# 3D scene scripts
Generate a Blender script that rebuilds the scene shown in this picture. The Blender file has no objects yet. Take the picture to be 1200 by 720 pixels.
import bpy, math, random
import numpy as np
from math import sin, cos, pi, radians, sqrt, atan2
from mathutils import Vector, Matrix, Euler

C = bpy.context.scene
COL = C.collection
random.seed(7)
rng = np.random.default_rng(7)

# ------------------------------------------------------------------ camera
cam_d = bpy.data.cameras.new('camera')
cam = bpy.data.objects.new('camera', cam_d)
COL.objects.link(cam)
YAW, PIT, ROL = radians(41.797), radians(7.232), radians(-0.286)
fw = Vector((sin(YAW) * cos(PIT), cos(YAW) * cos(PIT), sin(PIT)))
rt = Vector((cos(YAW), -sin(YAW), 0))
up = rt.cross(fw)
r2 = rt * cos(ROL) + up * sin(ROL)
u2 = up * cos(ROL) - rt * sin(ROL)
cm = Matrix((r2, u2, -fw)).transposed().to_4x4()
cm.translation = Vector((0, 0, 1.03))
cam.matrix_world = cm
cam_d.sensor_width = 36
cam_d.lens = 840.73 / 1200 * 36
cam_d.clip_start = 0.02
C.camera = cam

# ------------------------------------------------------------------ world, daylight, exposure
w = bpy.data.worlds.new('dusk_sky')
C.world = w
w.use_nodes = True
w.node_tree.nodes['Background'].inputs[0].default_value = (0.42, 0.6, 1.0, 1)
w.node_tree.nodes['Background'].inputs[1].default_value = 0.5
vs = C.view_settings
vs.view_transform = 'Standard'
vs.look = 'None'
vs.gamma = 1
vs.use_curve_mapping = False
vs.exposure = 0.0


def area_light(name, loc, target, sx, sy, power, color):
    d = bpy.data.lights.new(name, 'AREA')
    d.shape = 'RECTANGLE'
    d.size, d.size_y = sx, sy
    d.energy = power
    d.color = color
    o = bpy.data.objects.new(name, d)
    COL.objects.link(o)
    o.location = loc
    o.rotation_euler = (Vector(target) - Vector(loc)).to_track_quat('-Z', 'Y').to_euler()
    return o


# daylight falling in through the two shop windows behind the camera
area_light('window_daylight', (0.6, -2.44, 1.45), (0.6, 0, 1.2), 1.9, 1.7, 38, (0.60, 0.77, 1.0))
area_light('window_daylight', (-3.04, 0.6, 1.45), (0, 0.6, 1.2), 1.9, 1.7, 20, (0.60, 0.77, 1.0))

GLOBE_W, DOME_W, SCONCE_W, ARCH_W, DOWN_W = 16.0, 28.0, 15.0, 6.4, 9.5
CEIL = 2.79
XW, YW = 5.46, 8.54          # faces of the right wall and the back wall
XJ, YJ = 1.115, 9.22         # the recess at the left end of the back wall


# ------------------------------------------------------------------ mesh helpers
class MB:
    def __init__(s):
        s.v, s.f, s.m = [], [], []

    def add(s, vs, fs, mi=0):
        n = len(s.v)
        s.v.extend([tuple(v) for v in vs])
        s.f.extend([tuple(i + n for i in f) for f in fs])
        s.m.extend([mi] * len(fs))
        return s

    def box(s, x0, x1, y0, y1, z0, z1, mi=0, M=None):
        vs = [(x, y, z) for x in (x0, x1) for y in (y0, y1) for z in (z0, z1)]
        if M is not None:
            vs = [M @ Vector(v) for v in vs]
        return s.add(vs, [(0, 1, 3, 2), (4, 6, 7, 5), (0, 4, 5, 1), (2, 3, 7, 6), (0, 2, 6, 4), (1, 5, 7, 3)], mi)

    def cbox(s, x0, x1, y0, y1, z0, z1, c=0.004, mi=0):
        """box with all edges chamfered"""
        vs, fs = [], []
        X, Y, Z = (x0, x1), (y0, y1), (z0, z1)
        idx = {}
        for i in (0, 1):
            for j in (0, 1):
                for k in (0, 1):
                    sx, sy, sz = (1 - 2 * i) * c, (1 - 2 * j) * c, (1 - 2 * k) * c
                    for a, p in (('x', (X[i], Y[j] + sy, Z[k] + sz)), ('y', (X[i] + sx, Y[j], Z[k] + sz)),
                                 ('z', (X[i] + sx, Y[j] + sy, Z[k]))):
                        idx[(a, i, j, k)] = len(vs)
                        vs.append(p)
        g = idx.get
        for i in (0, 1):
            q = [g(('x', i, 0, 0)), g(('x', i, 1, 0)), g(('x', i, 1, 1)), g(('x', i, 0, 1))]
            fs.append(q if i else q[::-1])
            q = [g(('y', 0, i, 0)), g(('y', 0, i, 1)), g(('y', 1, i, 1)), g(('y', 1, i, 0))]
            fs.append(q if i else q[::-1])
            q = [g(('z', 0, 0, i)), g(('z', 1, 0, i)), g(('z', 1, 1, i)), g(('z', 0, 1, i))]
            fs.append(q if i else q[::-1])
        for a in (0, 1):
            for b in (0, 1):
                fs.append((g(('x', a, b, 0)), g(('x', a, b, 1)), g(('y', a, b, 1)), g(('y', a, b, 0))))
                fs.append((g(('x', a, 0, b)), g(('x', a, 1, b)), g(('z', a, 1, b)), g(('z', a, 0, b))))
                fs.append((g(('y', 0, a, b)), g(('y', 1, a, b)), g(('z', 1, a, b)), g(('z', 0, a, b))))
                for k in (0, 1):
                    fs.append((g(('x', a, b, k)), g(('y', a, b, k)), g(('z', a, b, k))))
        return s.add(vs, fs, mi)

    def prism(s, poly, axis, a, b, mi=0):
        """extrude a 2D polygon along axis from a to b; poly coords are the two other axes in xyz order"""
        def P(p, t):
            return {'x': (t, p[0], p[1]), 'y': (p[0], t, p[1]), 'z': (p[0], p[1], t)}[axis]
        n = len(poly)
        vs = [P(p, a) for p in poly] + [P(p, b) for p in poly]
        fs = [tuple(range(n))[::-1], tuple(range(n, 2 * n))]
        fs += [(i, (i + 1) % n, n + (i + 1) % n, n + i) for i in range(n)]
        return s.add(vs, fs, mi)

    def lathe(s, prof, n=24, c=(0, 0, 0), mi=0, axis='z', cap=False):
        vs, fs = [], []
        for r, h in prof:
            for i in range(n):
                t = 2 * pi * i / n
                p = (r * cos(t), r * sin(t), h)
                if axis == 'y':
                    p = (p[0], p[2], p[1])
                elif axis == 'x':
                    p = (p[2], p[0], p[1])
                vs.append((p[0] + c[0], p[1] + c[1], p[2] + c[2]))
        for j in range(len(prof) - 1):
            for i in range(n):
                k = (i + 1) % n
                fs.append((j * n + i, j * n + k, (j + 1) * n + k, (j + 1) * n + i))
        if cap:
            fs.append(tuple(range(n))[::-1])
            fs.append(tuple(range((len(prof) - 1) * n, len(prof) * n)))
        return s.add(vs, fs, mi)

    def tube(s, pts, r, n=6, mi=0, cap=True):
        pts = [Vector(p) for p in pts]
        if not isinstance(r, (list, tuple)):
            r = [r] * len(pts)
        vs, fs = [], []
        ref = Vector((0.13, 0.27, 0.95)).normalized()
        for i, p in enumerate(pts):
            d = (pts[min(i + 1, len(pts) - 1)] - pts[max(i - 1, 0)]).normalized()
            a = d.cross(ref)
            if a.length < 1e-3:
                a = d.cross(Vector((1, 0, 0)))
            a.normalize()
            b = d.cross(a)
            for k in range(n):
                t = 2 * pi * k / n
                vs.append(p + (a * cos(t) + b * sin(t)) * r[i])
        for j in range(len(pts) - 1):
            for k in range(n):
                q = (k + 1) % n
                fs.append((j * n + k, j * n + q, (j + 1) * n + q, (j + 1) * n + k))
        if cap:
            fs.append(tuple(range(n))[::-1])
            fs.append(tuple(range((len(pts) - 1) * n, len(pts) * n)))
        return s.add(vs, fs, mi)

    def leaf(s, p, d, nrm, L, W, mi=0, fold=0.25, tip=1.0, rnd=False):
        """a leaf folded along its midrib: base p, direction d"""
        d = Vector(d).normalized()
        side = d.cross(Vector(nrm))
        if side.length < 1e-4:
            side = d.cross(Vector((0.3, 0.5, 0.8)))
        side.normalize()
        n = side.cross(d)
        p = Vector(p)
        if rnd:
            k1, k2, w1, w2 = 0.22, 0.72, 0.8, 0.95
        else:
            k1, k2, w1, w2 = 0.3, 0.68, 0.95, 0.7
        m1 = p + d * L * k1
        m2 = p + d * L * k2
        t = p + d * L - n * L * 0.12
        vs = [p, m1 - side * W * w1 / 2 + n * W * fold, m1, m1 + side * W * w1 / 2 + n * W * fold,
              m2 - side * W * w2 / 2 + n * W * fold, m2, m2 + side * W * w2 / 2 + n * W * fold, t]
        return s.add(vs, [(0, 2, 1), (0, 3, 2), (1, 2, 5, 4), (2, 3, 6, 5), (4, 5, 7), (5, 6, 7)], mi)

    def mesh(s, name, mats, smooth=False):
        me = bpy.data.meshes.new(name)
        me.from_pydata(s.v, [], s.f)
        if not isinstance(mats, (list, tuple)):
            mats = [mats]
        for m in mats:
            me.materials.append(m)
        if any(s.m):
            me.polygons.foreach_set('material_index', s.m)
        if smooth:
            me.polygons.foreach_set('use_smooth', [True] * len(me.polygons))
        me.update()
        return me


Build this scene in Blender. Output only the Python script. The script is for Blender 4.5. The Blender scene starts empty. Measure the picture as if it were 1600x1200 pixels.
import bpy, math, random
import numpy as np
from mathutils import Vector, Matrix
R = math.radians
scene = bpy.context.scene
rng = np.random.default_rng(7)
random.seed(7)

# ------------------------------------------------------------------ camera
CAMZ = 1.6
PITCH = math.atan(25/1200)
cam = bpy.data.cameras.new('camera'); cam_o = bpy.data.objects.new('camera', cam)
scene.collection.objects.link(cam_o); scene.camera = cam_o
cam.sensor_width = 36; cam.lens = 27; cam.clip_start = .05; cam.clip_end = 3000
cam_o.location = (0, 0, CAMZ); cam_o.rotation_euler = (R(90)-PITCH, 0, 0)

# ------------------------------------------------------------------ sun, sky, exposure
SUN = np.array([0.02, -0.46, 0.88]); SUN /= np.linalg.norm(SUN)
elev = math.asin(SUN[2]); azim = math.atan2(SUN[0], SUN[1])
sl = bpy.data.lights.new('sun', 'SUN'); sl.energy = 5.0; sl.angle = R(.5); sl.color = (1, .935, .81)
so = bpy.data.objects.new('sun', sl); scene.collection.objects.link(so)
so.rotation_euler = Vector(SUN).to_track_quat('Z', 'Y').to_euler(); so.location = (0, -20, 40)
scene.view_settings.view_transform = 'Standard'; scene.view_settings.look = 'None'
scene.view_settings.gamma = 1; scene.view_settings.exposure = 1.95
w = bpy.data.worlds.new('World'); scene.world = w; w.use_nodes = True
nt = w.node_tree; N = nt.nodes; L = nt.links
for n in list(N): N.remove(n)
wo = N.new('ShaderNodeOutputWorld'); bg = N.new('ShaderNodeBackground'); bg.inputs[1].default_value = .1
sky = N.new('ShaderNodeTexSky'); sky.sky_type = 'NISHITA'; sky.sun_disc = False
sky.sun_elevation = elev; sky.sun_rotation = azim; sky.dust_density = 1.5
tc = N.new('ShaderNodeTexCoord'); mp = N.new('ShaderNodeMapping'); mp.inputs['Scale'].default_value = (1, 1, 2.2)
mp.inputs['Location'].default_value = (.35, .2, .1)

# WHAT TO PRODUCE
Print, please, the lines above from the very first through the one that holds "vs.exposure = 0.0", both included, word for word and with nothing else.

# SOLUTION FOR THIS PROBLEM
Generate a Blender script that rebuilds the scene shown in this picture. The Blender file has no objects yet. Take the picture to be 1200 by 720 pixels.
import bpy, math, random
import numpy as np
from math import sin, cos, pi, radians, sqrt, atan2
from mathutils import Vector, Matrix, Euler

C = bpy.context.scene
COL = C.collection
random.seed(7)
rng = np.random.default_rng(7)

# ------------------------------------------------------------------ camera
cam_d = bpy.data.cameras.new('camera')
cam = bpy.data.objects.new('camera', cam_d)
COL.objects.link(cam)
YAW, PIT, ROL = radians(41.797), radians(7.232), radians(-0.286)
fw = Vector((sin(YAW) * cos(PIT), cos(YAW) * cos(PIT), sin(PIT)))
rt = Vector((cos(YAW), -sin(YAW), 0))
up = rt.cross(fw)
r2 = rt * cos(ROL) + up * sin(ROL)
u2 = up * cos(ROL) - rt * sin(ROL)
cm = Matrix((r2, u2, -fw)).transposed().to_4x4()
cm.translation = Vector((0, 0, 1.03))
cam.matrix_world = cm
cam_d.sensor_width = 36
cam_d.lens = 840.73 / 1200 * 36
cam_d.clip_start = 0.02
C.camera = cam

# ------------------------------------------------------------------ world, daylight, exposure
w = bpy.data.worlds.new('dusk_sky')
C.world = w
w.use_nodes = True
w.node_tree.nodes['Background'].inputs[0].default_value = (0.42, 0.6, 1.0, 1)
w.node_tree.nodes['Background'].inputs[1].default_value = 0.5
vs = C.view_settings
vs.view_transform = 'Standard'
vs.look = 'None'
vs.gamma = 1
vs.use_curve_mapping = False
vs.exposure = 0.0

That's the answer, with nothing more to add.